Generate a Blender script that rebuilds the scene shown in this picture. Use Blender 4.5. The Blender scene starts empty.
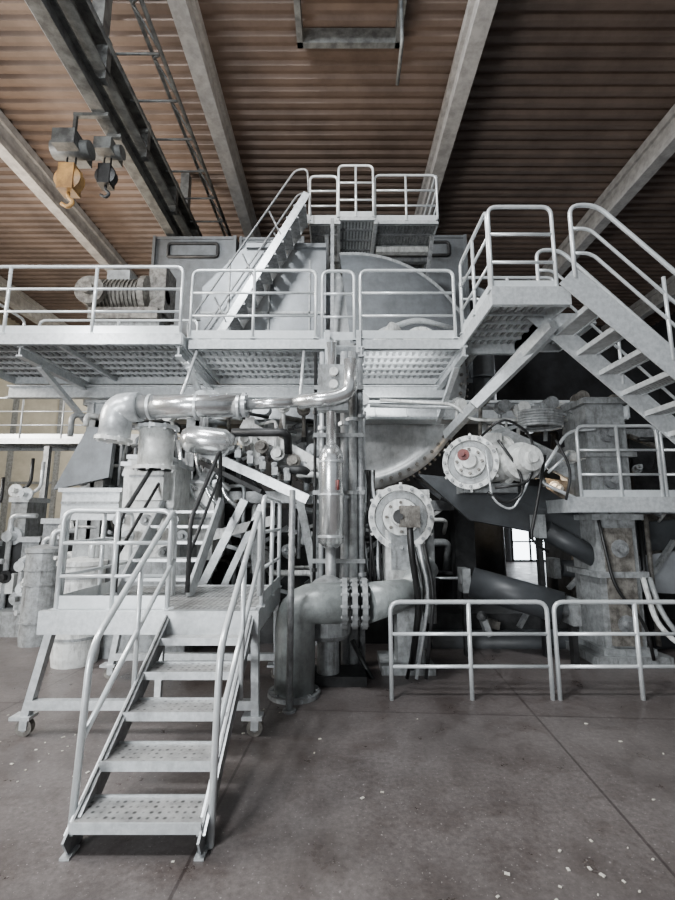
--
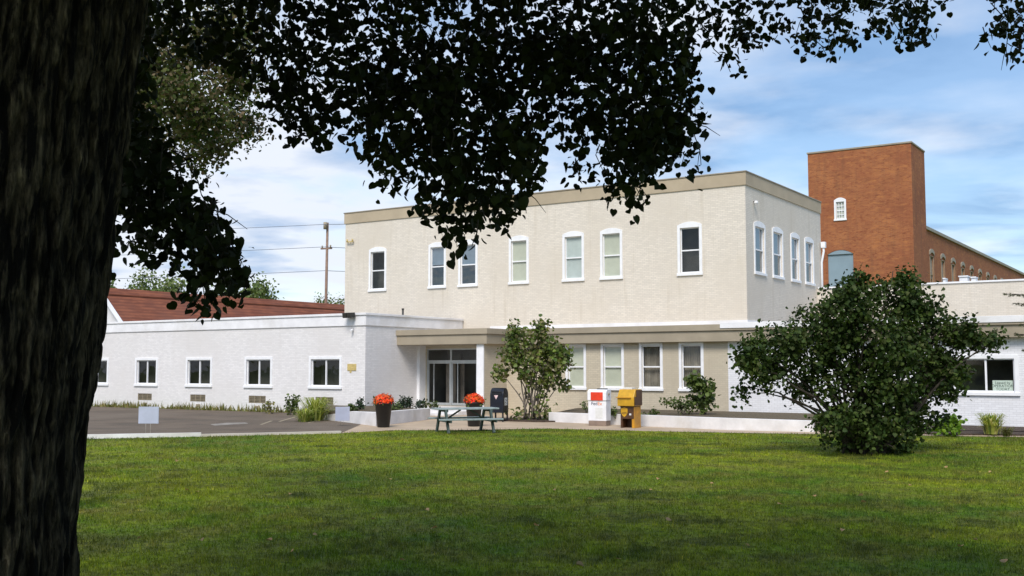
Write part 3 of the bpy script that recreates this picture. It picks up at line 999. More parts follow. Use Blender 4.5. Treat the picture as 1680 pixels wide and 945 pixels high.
--
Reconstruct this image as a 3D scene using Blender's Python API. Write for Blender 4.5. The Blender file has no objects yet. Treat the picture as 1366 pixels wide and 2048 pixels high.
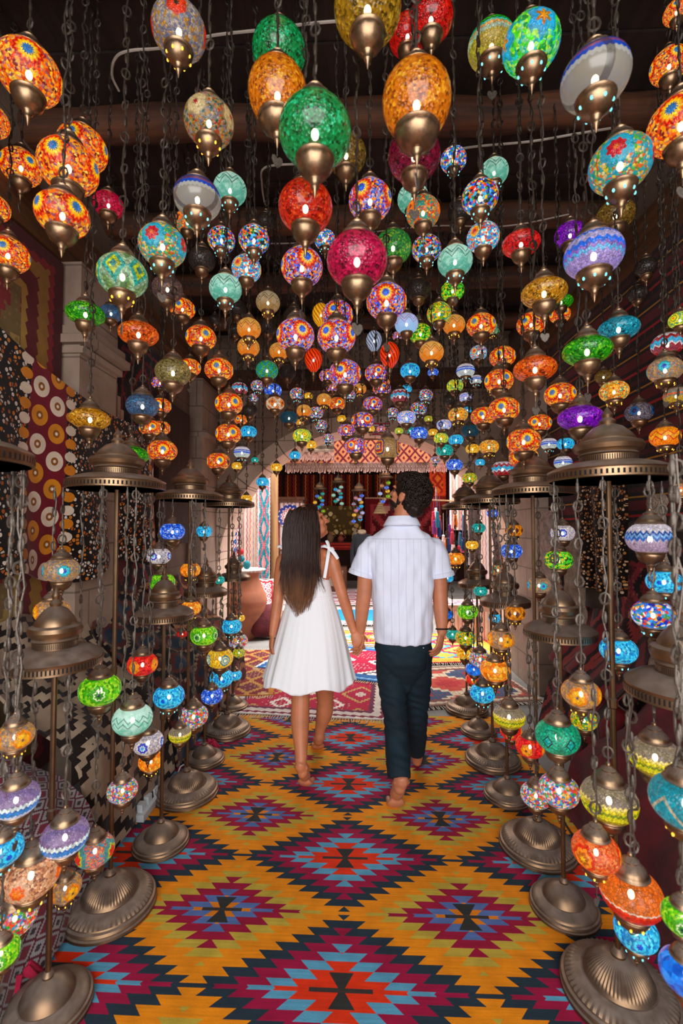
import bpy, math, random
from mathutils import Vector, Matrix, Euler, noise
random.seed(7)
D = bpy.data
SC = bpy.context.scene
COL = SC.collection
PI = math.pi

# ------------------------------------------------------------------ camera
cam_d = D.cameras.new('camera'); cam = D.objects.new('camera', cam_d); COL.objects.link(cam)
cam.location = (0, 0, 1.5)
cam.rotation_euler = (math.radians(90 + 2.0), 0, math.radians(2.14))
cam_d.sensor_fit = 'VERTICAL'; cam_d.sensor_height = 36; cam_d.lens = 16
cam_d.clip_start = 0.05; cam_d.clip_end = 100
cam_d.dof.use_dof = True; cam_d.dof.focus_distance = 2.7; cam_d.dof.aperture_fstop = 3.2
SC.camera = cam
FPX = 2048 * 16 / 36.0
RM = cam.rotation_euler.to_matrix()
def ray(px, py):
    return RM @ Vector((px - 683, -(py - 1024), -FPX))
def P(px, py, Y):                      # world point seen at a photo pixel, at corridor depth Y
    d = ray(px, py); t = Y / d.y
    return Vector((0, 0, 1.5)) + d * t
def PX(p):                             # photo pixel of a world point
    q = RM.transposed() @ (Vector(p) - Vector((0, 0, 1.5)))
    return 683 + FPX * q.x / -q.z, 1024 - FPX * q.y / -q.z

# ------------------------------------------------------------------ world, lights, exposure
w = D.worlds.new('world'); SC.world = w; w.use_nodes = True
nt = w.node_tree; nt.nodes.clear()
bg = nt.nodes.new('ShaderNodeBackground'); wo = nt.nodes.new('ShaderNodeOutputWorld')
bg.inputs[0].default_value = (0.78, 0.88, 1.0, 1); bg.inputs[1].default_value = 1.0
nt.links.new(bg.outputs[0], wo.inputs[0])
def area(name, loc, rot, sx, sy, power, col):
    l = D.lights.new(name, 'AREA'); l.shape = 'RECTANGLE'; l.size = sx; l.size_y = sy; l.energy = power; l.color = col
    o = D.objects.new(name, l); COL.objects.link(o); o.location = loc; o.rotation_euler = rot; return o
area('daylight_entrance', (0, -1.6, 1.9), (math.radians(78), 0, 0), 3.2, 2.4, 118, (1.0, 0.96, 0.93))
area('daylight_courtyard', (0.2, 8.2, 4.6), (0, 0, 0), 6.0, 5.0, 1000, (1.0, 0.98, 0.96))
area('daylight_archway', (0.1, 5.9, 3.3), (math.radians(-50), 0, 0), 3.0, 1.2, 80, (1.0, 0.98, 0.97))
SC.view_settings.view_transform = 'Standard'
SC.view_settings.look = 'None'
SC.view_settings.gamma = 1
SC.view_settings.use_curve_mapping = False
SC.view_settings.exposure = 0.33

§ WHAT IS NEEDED
Look through the data above. Find each line with the string "scene" and copy it.

§ WRITTEN ANSWER
Generate a Blender script that rebuilds the scene shown in this picture. Use Blender 4.5. The Blender scene starts empty.
Reconstruct this image as a 3D scene using Blender's Python API. Write for Blender 4.5. The Blender file has no objects yet. Treat the picture as 1366 pixels wide and 2048 pixels high.
SC = bpy.context.scene